Rows from a dataset:
───

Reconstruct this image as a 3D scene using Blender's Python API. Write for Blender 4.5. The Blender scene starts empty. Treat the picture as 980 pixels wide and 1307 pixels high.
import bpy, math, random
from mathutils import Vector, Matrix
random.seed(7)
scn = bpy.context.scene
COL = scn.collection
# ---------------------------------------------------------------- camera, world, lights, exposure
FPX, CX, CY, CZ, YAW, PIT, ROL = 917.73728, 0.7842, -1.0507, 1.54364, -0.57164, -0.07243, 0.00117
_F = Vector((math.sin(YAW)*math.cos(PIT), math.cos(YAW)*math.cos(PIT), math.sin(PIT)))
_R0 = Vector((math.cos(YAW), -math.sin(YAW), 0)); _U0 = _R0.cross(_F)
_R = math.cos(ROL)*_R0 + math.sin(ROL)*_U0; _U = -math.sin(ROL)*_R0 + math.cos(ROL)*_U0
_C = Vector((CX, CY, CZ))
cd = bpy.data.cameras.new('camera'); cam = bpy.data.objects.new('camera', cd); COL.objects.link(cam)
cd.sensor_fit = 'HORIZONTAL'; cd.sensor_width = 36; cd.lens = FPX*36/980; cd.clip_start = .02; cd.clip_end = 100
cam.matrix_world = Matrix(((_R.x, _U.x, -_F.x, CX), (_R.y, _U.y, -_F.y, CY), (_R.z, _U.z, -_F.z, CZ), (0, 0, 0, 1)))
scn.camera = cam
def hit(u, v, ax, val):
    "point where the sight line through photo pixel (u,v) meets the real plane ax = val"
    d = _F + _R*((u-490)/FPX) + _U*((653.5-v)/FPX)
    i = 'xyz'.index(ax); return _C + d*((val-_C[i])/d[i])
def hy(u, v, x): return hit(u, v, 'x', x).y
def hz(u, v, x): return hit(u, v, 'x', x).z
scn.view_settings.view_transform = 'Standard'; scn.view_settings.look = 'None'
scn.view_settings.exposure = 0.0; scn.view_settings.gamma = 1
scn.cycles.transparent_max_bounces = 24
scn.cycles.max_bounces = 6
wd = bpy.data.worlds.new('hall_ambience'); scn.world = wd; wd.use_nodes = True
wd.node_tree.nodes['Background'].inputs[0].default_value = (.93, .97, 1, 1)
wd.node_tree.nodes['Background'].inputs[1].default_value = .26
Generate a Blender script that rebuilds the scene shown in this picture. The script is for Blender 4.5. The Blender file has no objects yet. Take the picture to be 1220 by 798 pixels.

───

WRITTEN EXERCISE: Print back all the lines verbatim.

FULL RESPONSE:
Reconstruct this image as a 3D scene using Blender's Python API. Write for Blender 4.5. The Blender scene starts empty. Treat the picture as 980 pixels wide and 1307 pixels high.
import bpy, math, random
from mathutils import Vector, Matrix
random.seed(7)
scn = bpy.context.scene
COL = scn.collection
# ---------------------------------------------------------------- camera, world, lights, exposure
FPX, CX, CY, CZ, YAW, PIT, ROL = 917.73728, 0.7842, -1.0507, 1.54364, -0.57164, -0.07243, 0.00117
_F = Vector((math.sin(YAW)*math.cos(PIT), math.cos(YAW)*math.cos(PIT), math.sin(PIT)))
_R0 = Vector((math.cos(YAW), -math.sin(YAW), 0)); _U0 = _R0.cross(_F)
_R = math.cos(ROL)*_R0 + math.sin(ROL)*_U0; _U = -math.sin(ROL)*_R0 + math.cos(ROL)*_U0
_C = Vector((CX, CY, CZ))
cd = bpy.data.cameras.new('camera'); cam = bpy.data.objects.new('camera', cd); COL.objects.link(cam)
cd.sensor_fit = 'HORIZONTAL'; cd.sensor_width = 36; cd.lens = FPX*36/980; cd.clip_start = .02; cd.clip_end = 100
cam.matrix_world = Matrix(((_R.x, _U.x, -_F.x, CX), (_R.y, _U.y, -_F.y, CY), (_R.z, _U.z, -_F.z, CZ), (0, 0, 0, 1)))
scn.camera = cam
def hit(u, v, ax, val):
    "point where the sight line through photo pixel (u,v) meets the real plane ax = val"
    d = _F + _R*((u-490)/FPX) + _U*((653.5-v)/FPX)
    i = 'xyz'.index(ax); return _C + d*((val-_C[i])/d[i])
def hy(u, v, x): return hit(u, v, 'x', x).y
def hz(u, v, x): return hit(u, v, 'x', x).z
scn.view_settings.view_transform = 'Standard'; scn.view_settings.look = 'None'
scn.view_settings.exposure = 0.0; scn.view_settings.gamma = 1
scn.cycles.transparent_max_bounces = 24
scn.cycles.max_bounces = 6
wd = bpy.data.worlds.new('hall_ambience'); scn.world = wd; wd.use_nodes = True
wd.node_tree.nodes['Background'].inputs[0].default_value = (.93, .97, 1, 1)
wd.node_tree.nodes['Background'].inputs[1].default_value = .26
Generate a Blender script that rebuilds the scene shown in this picture. The script is for Blender 4.5. The Blender file has no objects yet. Take the picture to be 1220 by 798 pixels.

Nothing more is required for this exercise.